A Super Duper Special Hockey Night in Chinatown Congratulations go out to our buddies Jeff, Lisa and Lula Grand who welcomed Juniper Grand to this world on Friday, the 75th Anniversary of the Repeal of Prohibition (a very important day around the HNIC't Corporate Bunker, believe you me. We made a big piñata of Andrew Volstead and filled it with tiny liquor bottles. )

It's time to do your civic duty as a good hockey citizen and go vote for the NHL All Star Team (Rev. Timmy had a little trouble proving to the site he was human. Why does most every one of that guy's interactions with computers end in screaming, broken glass and, often, a small fire?)
We here at HNIC't recommend writing in Jiri Hudler from the Wings for the West, the boy has been on fire of late and the noggin on that kid is of Giant Scary Mardi Gras Parade Mask immensity.

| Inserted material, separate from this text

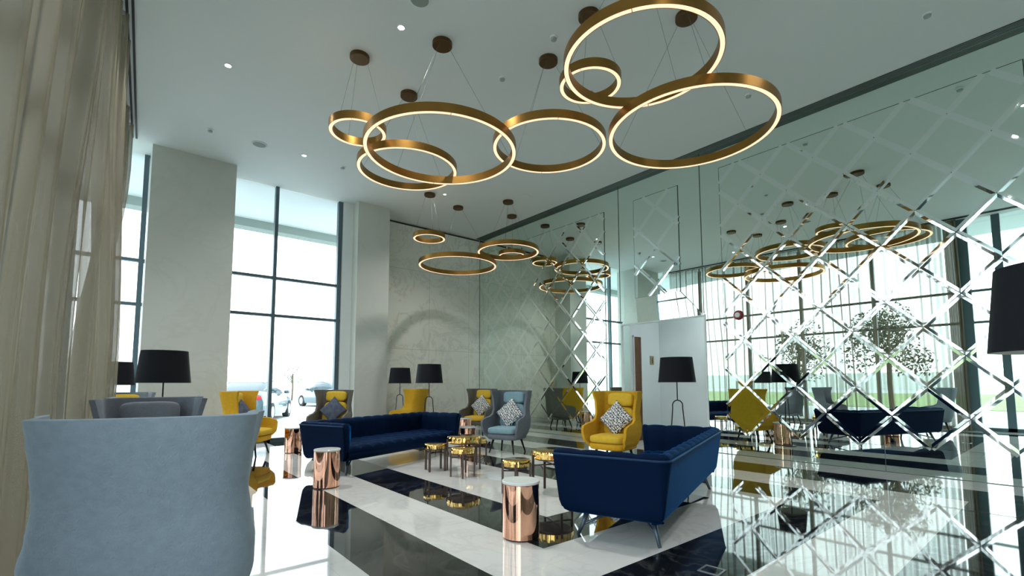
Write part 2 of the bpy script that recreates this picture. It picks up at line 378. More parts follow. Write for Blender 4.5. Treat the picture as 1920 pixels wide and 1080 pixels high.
# sloping mirror over the doorway
bm = bmesh.new()
a = [(XM - 0.006, 4.53, 2.535), (XM - 0.006, 6.43, 2.535), (XM - 0.034, 6.05, 3.06), (XM - 0.034, 5.0, 3.06)]
b = [(XM, 4.53, 2.535), (XM, 6.43, 2.535), (XM, 6.05, 3.06), (XM, 5.0, 3.06)]
loft(bm, [a, b])
tag(link_bm('mirror_hood', bm, M['mirror'], smooth=False), 'sloping trapezoid mirror strip just above the doorway opening', 'mirror')
# doorway trim
bm = bmesh.new()
bx(bm, XM - 0.012, XM + 0.05, 4.50, 4.53, 0, 2.55); bx(bm, XM - 0.012, XM + 0.05, 6.43, 6.455, 0, 2.55); bx(bm, XM - 0.012, XM + 0.05, 4.53, 6.43, 2.515, 2.54)
tag(link_bm('trim_9', bm, M['white_paint'], smooth=False), kind='structure')
# corridor behind the doorway
tag(box('wall_corridor_left', XM + 0.3, 10.0, 6.44, 6.6, 0, 3.3, M['corridor']), kind='structure')
tag(box('wall_corridor_back', 9.9, 10.1, 2.8, 6.44, 0, 3.3, M['corridor']), kind='structure')
tag(box('wall_corridor_right', XM + 0.3, 9.9, 2.6, 2.8, 0, 3.3, M['corridor']), kind='structure')
tag(box('ceiling.001', XM + 0.3, 10.1, 2.6, 6.6, 3.3, 3.4, M['white_paint']), kind='structure')
d = tag(box('door_1', 8.88, 9.13, 6.405, 6.438, 0.0, 2.30, M['brown_door'], bev=0.004), kind='structure')
bm = bmesh.new(); bx(bm, 8.86, 8.88, 6.40, 6.44, 0, 2.32); bx(bm, 9.13, 9.16, 6.40, 6.44, 0, 2.32); bx(bm, 8.86, 9.16, 6.40, 6.44, 2.30, 2.33)
tag(link_bm('trim_10', bm, M['corridor'], smooth=False), kind='structure')
s = box('wall_sign', 9.51, 9.65, 6.425, 6.438, 1.69, 1.89, M['sign_gold'])
tag(s, 'small square brown and gold sign on the corridor wall', 'sign')
bm = bmesh.new(); lathe(bm, [(0.014, -0.003), (0.014, 0.003)], 16); bmesh.ops.rotate(bm, verts=bm.verts, matrix=Matrix.Rotation(PI / 2, 3, 'X')); bmesh.ops.translate(bm, verts=bm.verts, vec=(9.58, 6.422, 1.84))
bx(bm, 9.562, 9.598, 6.419, 6.425, 1.765, 1.82); bx(bm, 9.566, 9.578, 6.419, 6.425, 1.72, 1.77); bx(bm, 9.582, 9.594, 6.419, 6.425, 1.72, 1.77)
g = link_bm('pictogram', bm, M['sign_dark'], None, False); g.parent = s
bm = bmesh.new(); bx(bm, 8.95, 9.45, 4.3, 4.8, 3.285, 3.3)
tag(link_bm('corridor_fill_panel', bm, M['corr_fill'], None, False), 'added fill light panel, out of view on the corridor ceiling beyond the doorway', 'light')  # glowing panel added out of view to brighten the corridor walls

# ceiling grille along the mirror wall
bm = bmesh.new(); bx(bm, XM - 0.16, XM - 0.002, YB + 0.02, 11.7, H - 0.006, H - 0.001, 1)
for k in range(5):
    x = XM - 0.155 + k * 0.034; bx(bm, x, x + 0.018, YB + 0.02, 11.7, H - 0.014, H - 0.006, 0)
tag(link_bm('ceiling_grille', bm, None, None, False, [M['grille'], M['slot']]), 'long slatted linear air grille in the ceiling along the mirror wall', 'grille')
# dark slots in the ceiling beside the curtain
def slot(xa, ya, xb, yb, wd, lab):
    bm = bmesh.new(); z0, z1 = H - 0.012, H - 0.001
    loft(bm, [[(xa, ya, z0), (xa + wd, ya, z0), (xa + wd, ya, z1), (xa, ya, z1)], [(xb, yb, z0), (xb + wd, yb, z0), (xb + wd, yb, z1), (xb, yb, z1)]])
    return tag(link_bm('curtain_track', bm, M['slot'], None, False), lab, 'curtain track', 'dark curtain tracks')
slot(-0.36, -1.0, 0.075, 10.7, 0.028, 'dark curtain track slot in the ceiling, the one farthest from the curtain')
slot(-0.42, -1.0, 0.02, 10.7, 0.028, 'dark curtain track slot in the ceiling, middle of the three')
slot(-0.49, -1.0, -0.045, 10.7, 0.026, 'dark curtain track slot in the ceiling, against the curtain top')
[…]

For the East we are endorsing a write-in for Bruins' Goalie Tim Thomas, he's got some crazy sick numbers this year and was born in Flint, MI hometown of our own Saké Mike. Now we all hate the Bruins (and are all scared of Saké Mike), but if you're hesitant to vote for a B for the NHL All Star Team Eastern Goalie we've got two words for you: Gerry Cheevers.

If that doesn't convince you, we've got three more words for you:
Bears Playing Hockey!

Dave Guadalahorowitz surprised us all with that one. We all thought the only things he did on the internet were steal copywrited art for our flyers and watch porn (Huh, you think you know a guy.)
If this is the result of one of his Google Porn Searchs, we don't wanna know.

You can check out the Hockey Night in Chinatown NHL All Star Votes on the blog (What? You've never been? Shame on you.)

Those Bears are Playing


Dude, seriously, those bears are really playing hockey.
(Man, who's the poor bastard who has to put all those ice skates on all those bears?
Seems like that job would use up a lot of Bactine.)

*Die Confederate Hockey Scum

Scotty, those bears are playing hockey.